Essa tendência, segundo o pesquisador Samuel Sinyangwe —responsável pela base de dados Mapping Police Violence—, é anterior a Floyd e, ano a ano, piora. Após a morte de Floyd, no entanto, mesmo sem melhora visível nos números, “houve um reconhecimento generalizado de que há um problema não apenas no policiamento e na justiça criminal, mas até mesmo na sociedade em geral em relação ao racismo e à desigualdade que precisa ser resolvido”, afirma.

Reconhecer a situação passa pela compreensão de um sistema que, segundo Sinyangwe, protege de maneira desmedida o trabalho policial e, também por isso, não vislumbra consequências cabíveis a possíveis abusos de força.

“Pouquíssimos policiais são acusados, muito menos condenados, por matar pessoas, mesmo em casos em que há gravação de vídeo ou em que está muito evidente que eles não deveriam ter usado força. Há muitas proteções para os policiais, e o padrão legal é extremamente favorável a eles.”

É dentro da pequena seara dos casos que resultam em acusação formal aos agentes envolvidos que reside outra desproporção racial —desta vez, inversa à inclinação das mortes. Todo ano, menos de 3% dos casos resultam em indiciamentos ou condenações dos agentes. No comando destes casos estão os promotores: 94% são pessoas brancas, e 3%, negras.

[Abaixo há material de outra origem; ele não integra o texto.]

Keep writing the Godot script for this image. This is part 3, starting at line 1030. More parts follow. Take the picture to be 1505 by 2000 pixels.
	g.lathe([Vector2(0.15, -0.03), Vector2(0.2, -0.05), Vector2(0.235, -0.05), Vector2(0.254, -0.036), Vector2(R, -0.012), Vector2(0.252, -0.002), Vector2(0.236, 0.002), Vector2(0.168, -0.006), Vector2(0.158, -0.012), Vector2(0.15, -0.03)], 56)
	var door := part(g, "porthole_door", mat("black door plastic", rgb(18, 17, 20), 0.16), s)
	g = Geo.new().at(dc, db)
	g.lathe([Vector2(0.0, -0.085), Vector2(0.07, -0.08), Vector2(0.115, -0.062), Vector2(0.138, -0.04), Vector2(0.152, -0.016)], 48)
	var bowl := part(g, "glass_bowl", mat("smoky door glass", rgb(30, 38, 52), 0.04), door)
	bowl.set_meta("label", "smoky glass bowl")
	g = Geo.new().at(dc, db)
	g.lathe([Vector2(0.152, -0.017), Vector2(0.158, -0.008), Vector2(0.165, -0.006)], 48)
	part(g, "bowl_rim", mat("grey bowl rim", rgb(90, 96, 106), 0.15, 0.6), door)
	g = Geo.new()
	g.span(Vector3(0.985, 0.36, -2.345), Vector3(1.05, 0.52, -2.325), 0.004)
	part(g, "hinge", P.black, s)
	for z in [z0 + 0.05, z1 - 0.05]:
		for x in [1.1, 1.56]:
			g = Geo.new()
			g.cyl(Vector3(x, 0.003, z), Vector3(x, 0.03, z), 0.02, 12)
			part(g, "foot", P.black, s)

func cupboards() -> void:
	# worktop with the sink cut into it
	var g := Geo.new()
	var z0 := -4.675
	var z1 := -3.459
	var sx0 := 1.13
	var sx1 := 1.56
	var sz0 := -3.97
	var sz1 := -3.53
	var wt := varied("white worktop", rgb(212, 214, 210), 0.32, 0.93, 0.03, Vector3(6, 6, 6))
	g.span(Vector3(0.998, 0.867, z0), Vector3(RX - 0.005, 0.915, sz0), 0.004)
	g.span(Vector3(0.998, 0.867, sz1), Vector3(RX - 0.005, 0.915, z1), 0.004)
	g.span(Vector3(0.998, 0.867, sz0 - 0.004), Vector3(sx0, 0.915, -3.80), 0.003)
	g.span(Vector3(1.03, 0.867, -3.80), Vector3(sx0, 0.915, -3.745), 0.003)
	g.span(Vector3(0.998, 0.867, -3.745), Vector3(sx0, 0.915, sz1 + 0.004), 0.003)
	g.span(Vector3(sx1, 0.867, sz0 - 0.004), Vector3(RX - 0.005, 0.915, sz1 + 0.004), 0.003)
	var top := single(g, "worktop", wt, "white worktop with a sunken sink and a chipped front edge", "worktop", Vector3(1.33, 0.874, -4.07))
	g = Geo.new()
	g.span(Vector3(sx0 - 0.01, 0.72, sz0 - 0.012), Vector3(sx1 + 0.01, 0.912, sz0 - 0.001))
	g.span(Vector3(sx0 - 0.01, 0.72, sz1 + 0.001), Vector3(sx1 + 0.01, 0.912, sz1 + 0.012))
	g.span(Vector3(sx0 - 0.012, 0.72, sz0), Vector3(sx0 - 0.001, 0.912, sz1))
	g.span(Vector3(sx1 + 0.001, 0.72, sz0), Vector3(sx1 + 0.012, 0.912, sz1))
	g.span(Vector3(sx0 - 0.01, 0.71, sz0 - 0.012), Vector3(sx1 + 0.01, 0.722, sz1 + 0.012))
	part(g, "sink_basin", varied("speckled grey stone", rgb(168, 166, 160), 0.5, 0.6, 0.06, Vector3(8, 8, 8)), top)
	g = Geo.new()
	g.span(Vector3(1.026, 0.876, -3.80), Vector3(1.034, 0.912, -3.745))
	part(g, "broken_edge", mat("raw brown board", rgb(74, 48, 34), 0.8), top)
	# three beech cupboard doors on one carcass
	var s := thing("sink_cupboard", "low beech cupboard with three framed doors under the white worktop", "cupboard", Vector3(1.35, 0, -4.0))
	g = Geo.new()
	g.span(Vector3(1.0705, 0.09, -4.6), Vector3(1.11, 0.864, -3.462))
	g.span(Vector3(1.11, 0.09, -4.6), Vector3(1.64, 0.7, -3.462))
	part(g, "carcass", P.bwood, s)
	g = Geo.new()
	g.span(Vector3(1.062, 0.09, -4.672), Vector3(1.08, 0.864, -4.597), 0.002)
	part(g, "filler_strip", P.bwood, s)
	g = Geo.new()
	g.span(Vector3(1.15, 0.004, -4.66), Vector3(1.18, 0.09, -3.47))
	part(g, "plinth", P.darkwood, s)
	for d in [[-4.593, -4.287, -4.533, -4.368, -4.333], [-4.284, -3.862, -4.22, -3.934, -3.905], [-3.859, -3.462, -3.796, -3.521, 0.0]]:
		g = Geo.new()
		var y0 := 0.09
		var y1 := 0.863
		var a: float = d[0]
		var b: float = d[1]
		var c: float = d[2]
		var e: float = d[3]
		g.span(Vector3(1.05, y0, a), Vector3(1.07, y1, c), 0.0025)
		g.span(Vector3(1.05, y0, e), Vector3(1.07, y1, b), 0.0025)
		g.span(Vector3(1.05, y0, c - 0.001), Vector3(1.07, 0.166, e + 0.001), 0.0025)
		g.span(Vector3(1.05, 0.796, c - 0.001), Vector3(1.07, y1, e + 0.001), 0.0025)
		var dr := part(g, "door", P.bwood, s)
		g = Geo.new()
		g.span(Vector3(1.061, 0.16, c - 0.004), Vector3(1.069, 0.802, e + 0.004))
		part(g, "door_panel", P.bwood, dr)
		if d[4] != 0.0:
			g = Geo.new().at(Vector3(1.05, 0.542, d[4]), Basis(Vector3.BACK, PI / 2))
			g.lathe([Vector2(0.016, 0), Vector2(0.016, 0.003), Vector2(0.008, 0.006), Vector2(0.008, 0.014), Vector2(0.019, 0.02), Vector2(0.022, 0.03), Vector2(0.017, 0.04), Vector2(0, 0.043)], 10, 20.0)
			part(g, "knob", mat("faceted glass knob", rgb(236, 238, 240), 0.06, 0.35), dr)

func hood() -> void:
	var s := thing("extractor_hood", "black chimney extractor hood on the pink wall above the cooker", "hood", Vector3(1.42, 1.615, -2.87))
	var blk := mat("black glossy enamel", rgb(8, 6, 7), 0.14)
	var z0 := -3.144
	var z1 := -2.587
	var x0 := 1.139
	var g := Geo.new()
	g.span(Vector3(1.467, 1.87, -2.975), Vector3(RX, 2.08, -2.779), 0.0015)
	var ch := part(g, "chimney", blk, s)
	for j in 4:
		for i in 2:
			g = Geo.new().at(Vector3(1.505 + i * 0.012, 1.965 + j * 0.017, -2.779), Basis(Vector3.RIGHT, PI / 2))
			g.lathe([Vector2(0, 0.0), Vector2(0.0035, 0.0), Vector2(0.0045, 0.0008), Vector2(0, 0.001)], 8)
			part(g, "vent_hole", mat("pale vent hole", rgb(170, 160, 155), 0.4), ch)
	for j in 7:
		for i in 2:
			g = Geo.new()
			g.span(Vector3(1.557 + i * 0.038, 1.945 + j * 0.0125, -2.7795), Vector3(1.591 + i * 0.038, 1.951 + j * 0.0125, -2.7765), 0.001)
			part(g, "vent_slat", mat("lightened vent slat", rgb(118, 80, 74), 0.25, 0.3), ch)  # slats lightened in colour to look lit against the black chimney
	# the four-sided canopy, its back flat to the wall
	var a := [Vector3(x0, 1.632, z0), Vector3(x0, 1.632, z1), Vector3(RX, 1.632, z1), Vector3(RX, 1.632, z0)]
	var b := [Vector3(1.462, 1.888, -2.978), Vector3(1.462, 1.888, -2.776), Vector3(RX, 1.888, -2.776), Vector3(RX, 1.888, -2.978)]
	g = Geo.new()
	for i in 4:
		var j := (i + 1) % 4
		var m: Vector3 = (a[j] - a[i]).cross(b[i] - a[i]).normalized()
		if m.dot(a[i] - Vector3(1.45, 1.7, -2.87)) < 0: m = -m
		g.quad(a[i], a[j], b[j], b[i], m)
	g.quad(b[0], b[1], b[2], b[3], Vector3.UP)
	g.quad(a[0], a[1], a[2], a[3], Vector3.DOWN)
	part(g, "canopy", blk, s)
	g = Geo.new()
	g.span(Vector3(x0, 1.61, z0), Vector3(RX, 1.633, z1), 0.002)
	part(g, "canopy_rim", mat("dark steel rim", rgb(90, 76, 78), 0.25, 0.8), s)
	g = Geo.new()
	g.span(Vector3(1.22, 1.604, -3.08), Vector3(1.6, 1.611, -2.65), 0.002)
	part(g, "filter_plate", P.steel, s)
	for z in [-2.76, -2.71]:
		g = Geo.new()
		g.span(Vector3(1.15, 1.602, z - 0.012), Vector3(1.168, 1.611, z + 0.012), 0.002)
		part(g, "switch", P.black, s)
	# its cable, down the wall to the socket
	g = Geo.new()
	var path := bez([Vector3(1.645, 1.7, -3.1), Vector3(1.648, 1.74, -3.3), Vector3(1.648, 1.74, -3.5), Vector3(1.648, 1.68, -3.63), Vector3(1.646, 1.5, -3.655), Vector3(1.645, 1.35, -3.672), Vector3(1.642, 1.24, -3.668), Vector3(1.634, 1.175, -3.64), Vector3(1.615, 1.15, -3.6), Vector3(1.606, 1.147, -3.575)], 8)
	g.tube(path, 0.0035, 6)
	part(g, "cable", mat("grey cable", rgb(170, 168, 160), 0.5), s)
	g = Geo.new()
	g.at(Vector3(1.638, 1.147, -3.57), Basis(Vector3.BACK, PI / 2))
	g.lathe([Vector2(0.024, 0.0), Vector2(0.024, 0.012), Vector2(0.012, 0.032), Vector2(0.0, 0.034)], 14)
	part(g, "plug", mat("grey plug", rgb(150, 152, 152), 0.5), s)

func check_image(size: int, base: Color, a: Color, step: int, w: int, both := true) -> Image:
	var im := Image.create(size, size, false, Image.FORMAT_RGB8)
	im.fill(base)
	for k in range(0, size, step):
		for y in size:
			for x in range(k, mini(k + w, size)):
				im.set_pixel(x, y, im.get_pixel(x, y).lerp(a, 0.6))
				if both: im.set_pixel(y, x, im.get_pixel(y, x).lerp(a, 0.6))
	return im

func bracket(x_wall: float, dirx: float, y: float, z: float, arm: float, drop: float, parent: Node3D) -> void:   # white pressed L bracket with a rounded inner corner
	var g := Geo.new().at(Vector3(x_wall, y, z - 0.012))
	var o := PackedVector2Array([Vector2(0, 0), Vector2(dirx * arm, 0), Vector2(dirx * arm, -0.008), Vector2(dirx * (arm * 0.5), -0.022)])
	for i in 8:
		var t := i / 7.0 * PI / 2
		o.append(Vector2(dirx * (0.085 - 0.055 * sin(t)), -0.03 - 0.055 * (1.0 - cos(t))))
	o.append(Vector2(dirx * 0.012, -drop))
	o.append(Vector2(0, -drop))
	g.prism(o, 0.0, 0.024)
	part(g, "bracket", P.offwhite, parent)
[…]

Ao observar as acusações e condenações, o cenário muda drasticamente. Mesmo sendo 1% de todos os promotores do país, as mulheres negras são 8% dos que lideram as acusações em casos de letalidade policial, 11% dos que conseguem a condenação em pelo menos um caso, e 14% em múltiplos casos.

“Isso sugere que muitos desses outros promotores poderiam apresentar acusações, mas simplesmente não estão dispostos a fazê-lo”, diz Sinyangwe. Há conflito de interesses, segundo ele, já que os profissionais que deveriam responsabilizar são os mesmos que, no cotidiano, dependem dos policiais para executar ordens e testemunhar em julgamentos. “Ainda assim, esses promotores conseguem fazer isso várias vezes, de modo que sugere que poderíamos ter muito mais responsabilização se tivéssemos promotores melhores.”

Em comparação com o Brasil, os EUA têm índices bem menores. A taxa brasileira é de 3,1 mortes causadas por policiais a cada 100 mil habitantes, segundo dados do Anuário de Segurança Pública; a incidência no estado americano com a taxa mais alta, Novo México, é de 1,23.

Entre os estados brasileiros, Amapá (23,6), Bahia (12) e Sergipe (10,4) figuram com as maiores taxas de letalidade em cada 100 mil habitantes. Todos os estados americanos ficam atrás de 20 dos estados brasileiros.

Para Sinyangwe, é possível vislumbrar um futuro melhor para os EUA e para o Brasil. “Acho que as pessoas estão mais conscientes do problema, e há um movimento mais sustentado de pessoas pressionando por mudanças.”